INSTRUCTIONS TO FOLLOW: Every line that contains the word "from" should be copied.

GIVEN DATA:
_ _ _ _ _

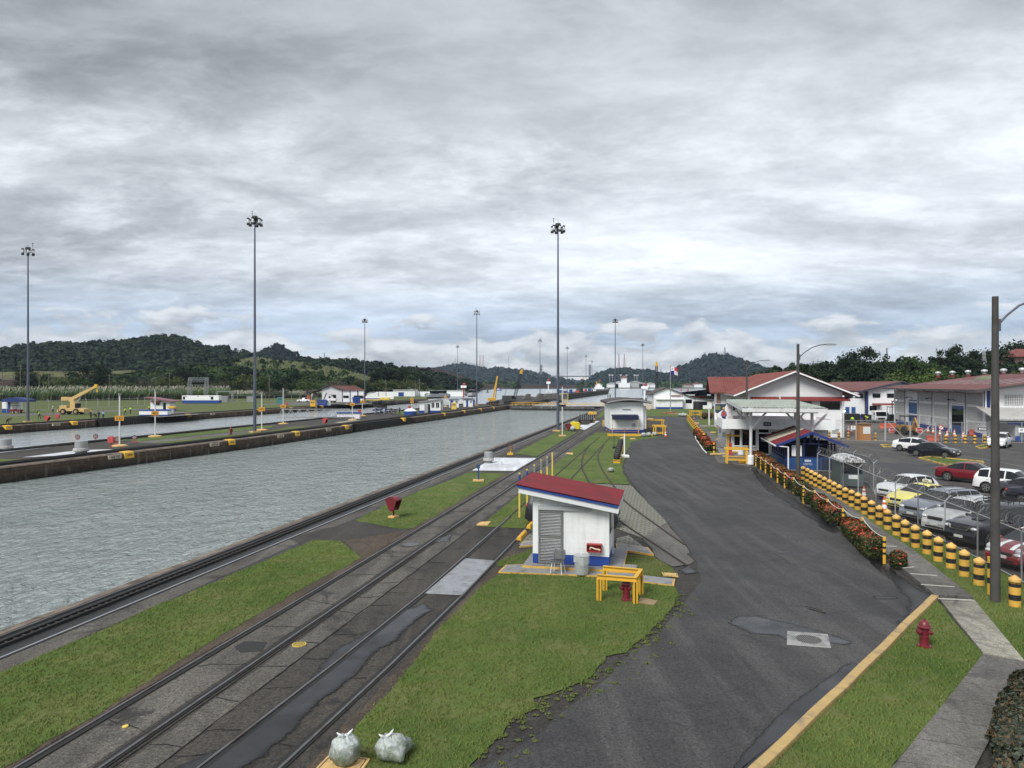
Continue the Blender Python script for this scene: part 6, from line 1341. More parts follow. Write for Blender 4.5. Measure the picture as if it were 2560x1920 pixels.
 # ---- warehouse with breeze-block grilles
WH=Vector((63.2,94.7,0));wh=thing('warehouse','long white warehouse with breeze-block grilles, blue doors and a red roof','warehouse',WH,LOCK);WL=36.5;WW=31.0;EZ=6.5
def s_of(x):k=(x-1280)/1775;return(63.2-94.7*k)/(UY*k-UX)
mb=MB();mb.extr([(0,0),(WW,0),(WW,EZ),(WW/2,8.55),(0,EZ)],0,WL);mb.build('wall',WALLP,wh)
mb=MB();gable(mb,-1.9,WW+1.5,-1.6,WL+1.8,6.42,8.85,.14,0,.55);mb.build('roof',SHEETR,wh)
mb=MB();mb.bar((-1.9,-1.6,6.25),(WW/2,-1.6,8.7),.1,.3);mb.bar((-1.92,-1.6,6.33),(-1.92,WL+1.8,6.33),.12,.2);mb.build('eaves_trim',mat('eaves_dark',(.06,.06,.065),.6),wh)
sky_m=mat('skylight',(.42,.40,.40),.5,var=.15)
for i in range(9):
 y=1.5+i*3.6;mb=MB();xa,xb=3.2,8.6;za,zb=6.42+2.43*(xa+1.9)/17.4,6.42+2.43*(xb+1.9)/17.4;mb.add([(xa,y,za+.075),(xb,y,zb+.075),(xb,y+.55,zb+.075),(xa,y+.55,za+.075)],[(0,1,2,3)]);mb.build('skylight',sky_m,wh)
tp=MB();V=[]
for i in range(9):
 for j in range(5):
  x=7.8+2.6*j/4;y=20+5.5*i/8;z=6.42+2.43*(x+1.9)/17.4+.1+.5*math.sin(math.pi*j/4)*min(1,i*.5,(8-i)*.5);V.append((x,y,z))
tp.add(V,[(i*5+j,i*5+j+1,(i+1)*5+j+1,(i+1)*5+j)for i in range(8)for j in range(4)]);tag(tp.build('tarpaulin',mat('tarp_green',(.14,.15,.085),.7,var=.2),loc=None),'olive tarpaulin humped over the warehouse roof','tarpaulin');tpo=[o for o in C.objects if o.name.startswith('tarpaulin')][0];tpo.location=WH;tpo.rotation_euler=(0,0,LOCK)
lv=thing('ball','x','x');bpy.data.objects.remove(lv)
proto=None
for i,x in enumerate((2345,2381,2420,2461,2509,2556,2610)):
 lx=WW/2;kx=(x-1280)/1775;ax,ay=WH.x+lx*math.cos(ALPHA),WH.y-lx*math.sin(ALPHA);s_=(ax-ay*kx)/(UY*kx-UX)
 loc=Vector((ax+UX*s_,ay+UY*s_,8.8));lb=('first','second','third','fourth','fifth','sixth','seventh')[i]+' round white ventilator along the warehouse ridge, counted from its far end'
 if proto is None:
  proto=thing('ridge_ventilator',lb,'ventilator',loc,0,'round ventilators on the warehouse ridge');mb=MB();mb.box(-.30,.30,-.30,.30,-.3,.24);mb.build('base',mat('base_red',(.16,.03,.03),.6),proto);mb=MB();mb.lathe([(.28,.28),(.30,.42),(.48,.55),(.56,.78),(.46,.98),(.2,1.08),(.001,1.1)],18);mb.build('turbine',mat('vent_white',(.50,.51,.52),.45,.3,var=.1),proto,smooth=40)
 else:copy_tree(proto,lb,loc)
bays=[s_of(x)for x in(2238,2265,2299,2334,2375,2418,2465)]
for s_ in bays+[.35]:
 mb=MB();mb.box(-.16,0,s_-.18,s_+.18,0,EZ);mb.build('pilaster',WALLP,wh)
for s_ in bays[1:6]:mb=MB();mb.tube([(-1.75,s_,6.3),(-1.2,s_,6.05),(-.24,s_,5.95),(-.24,s_,0)],.07,8);mb.build('downpipe',GREY,wh)
for z in(2.0,4.15,6.15):mb=MB();mb.box(-.10,0,.3,WL,z-.12,z+.12);mb.build('string_course',WALLP,wh)
mb=MB();mb.box(-.06,0,.2,WL,0,.55);mb.build('blue_base',BLUEP,wh)
doors={2:(s_of(2273),s_of(2295),4.5),5:(s_of(2381),s_of(2412),4.35)}
BRZ=mat('breeze_block',(.55,.555,.55),.8,var=.1)
for bi in range(6):
 s1,s0=bays[bi],bays[bi+1]
 for(z0,z1)in((.75,1.85),(2.2,4.0),(4.4,6.0)):
  for half in(0,1):
   a,b=s0+.30+(s1-s0-.6)*(half*.535),s0+.30+(s1-s0-.6)*(half*.535+.465)
   if any(not(b<d[1]-.3 or a>d[0]+.3)and z0<d[2]for d in doors.values()):continue
   if bi in(2,5)and z0<1 and half==0:continue
   mb=MB();mb.box(-.03,.0,a,b,z0,z1,1);ny,nz=max(3,int((b-a)/.30)),int((z1-z0)/.20)
   for i in range(ny+1):y=a+(b-a)*i/ny;mb.box(-.09,-.03,y-.05,y+.05,z0,z1,0)
   for j in range(nz+1):z=z0+(z1-z0)*j/nz;mb.box(-.085,-.03,a,b,z-.035,z+.035,0)
   mb.build('breeze_block_grille',[BRZ,VENTG],wh)
for k_,(a,b,zt)in doors.items():
 mb=MB()
 for i in range(int(zt/.16)):mb.box(-.07-.02*(i%2),.0,b,a,i*.16,i*.16+.15)
 if k_==5:mb2=MB();mb2.box(-.12,-.09,b+.05,a-.05,1.2,zt-.8);mb2.build('open_doorway',GLASS,wh)
 mb.build('roller_door',DOORB,wh)
 mb=MB();mb.box(-.14,0,a,a+.15,0,zt+.15);mb.box(-.14,0,b-.15,b,0,zt+.15);mb.box(-.14,0,b,a,zt,zt+.15);mb.build('door_frame',WHITEP,wh)
for x in(2330,2427):s_=s_of(x);mb=MB();mb.box(-.05,0,s_-.4,s_+.4,.1,2.2);mb.build('side_door',mat('door_slate',(.06,.085,.12),.5),wh)
for x in(2282,2334,2390):s_=s_of(x);mb=MB();mb.tube([(0,s_,4.7),(-.5,s_,5.0),(-.9,s_,4.9)],.05,6);mb.box(-1.2,-.8,s_-.15,s_+.15,4.82,4.98);mb.build('wall_lamp',BLK,wh)
for x0 in(2.2,5.4,8.6):
 mb=MB();mb.box(x0,x0+2.2,-.03,0,4.4,5.75,1)
 for i in range(9):mb.box(x0+i*.27,x0+i*.27+.09,-.09,-.03,4.4,5.75,0)
 for j in range(7):mb.box(x0,x0+2.2,-.085,-.03,4.4+j*.21,4.5+j*.21,0)
 mb.build('breeze_block_grille',[BRZ,VENTG],wh)
mb=MB();mb.box(-.2,.5,-.14,0,3.6,6.3);mb.build('corner_post',MT['post_navy'],wh)
lt=thing('lean_to','low lean-to with a pale corrugated roof at the warehouse end','shed',WH+Vector((1.2*math.cos(ALPHA),-1.2*math.sin(ALPHA),0)),LOCK)
mb=MB();k=90;V=[]
for i in range(k+1):x=-2.2+20*i/k;dz=.05*(i%2);V+=[(x,-5.4,2.75+dz),(x,1.1,4.35+dz)]
mb.add(V,[(2*i,2*i+2,2*i+3,2*i+1)for i in range(k)]);mb.add([(-2.2,-5.4,2.6),(17.8,-5.4,2.6),(17.8,-5.4,2.75),(-2.2,-5.4,2.75),(-2.2,1.1,4.2),(-2.2,1.1,4.35)],[(0,1,2,3),(4,0,3,5)]);mb.build('roof',mat('sheet_pale',(.46,.455,.44),.55,.2,var=.15,vs=1.5,dirt=(.30,.27,.24),ds=.8),lt)
mb=MB();mb.box(.3,18,-4.6,.9,0,2.95);mb.build('wall',mat('wall_grey',(.42,.43,.44),.7,var=.12,dirt=(.24,.24,.24),ds=1.2),lt);mb=MB();mb.box(.28,18,-4.63,-4.6,0,.6);mb.build('blue_base',BLUEP,lt);mb=MB();mb.box(-.6,2.2,-4.9,-4.65,2.1,2.45);mb.build('sign_board',BLUEP,lt);mb=MB();mb.box(.8,1.7,-4.64,-4.61,.1,2.05);mb.build('door',mat('door_slate2',(.10,.14,.18),.5),lt)
vl=thing('villa','pink villa with a red roof on the wooded rise','house',P(2545,955,300)*1,.2);vl.location.z=14;mb=MB();mb.box(-7,9,-5,5,-4,4.5);mb.build('wall',mat('villa_pink',(.38,.24,.20),.8,var=.1),vl);mb=MB();mb.prism([(-8.5,-6.5),(10.5,-6.5),(10.5,6.5),(-8.5,6.5)],4.3,4.6);mb.add([(-8.5,-6.5,4.6),(10.5,-6.5,4.6),(10.5,6.5,4.6),(-8.5,6.5,4.6),(-1,0,8),(3,0,8)],[(0,1,5,4),(1,2,5),(2,3,4,5),(3,0,4)]);mb.build('roof',TILE,vl);window(vl,-5,-3.4,-5.01,.5,2.6);window(vl,1,2.6,-5.01,.5,2.6)
hs_=thing('house','white house with a red roof peeping out between trees','house',P(2365,960,300)*1,.1);hs_.location.z=8;mb=MB();mb.box(-3.4,3.4,-3,3,0,5.0);mb.build('wall',WALLP,hs_);mb=MB();mb.box(-4,4,-3.6,3.6,5.0,5.5);mb.add([(-4,-3.6,5.5),(4,-3.6,5.5),(4,3.6,5.5),(-4,3.6,5.5),(-2,0,6.8),(2,0,6.8)],[(0,1,5,4),(1,2,5),(2,3,4,5),(3,0,4)]);mb.build('roof',AWNR,hs_)
 # ---- gate house with parapet, and its canopy
gh=thing('gate_house','white flat-roofed gate house with a deep parapet and dark glass door','gate house',Vector((20.9,70.6,0)),LOCK)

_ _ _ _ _

COMPLETE RESPONSE:
Continue the Blender Python script for this scene: part 6, from line 1341. More parts follow. Write for Blender 4.5. Measure the picture as if it were 2560x1920 pixels.
 loc=Vector((ax+UX*s_,ay+UY*s_,8.8));lb=('first','second','third','fourth','fifth','sixth','seventh')[i]+' round white ventilator along the warehouse ridge, counted from its far end'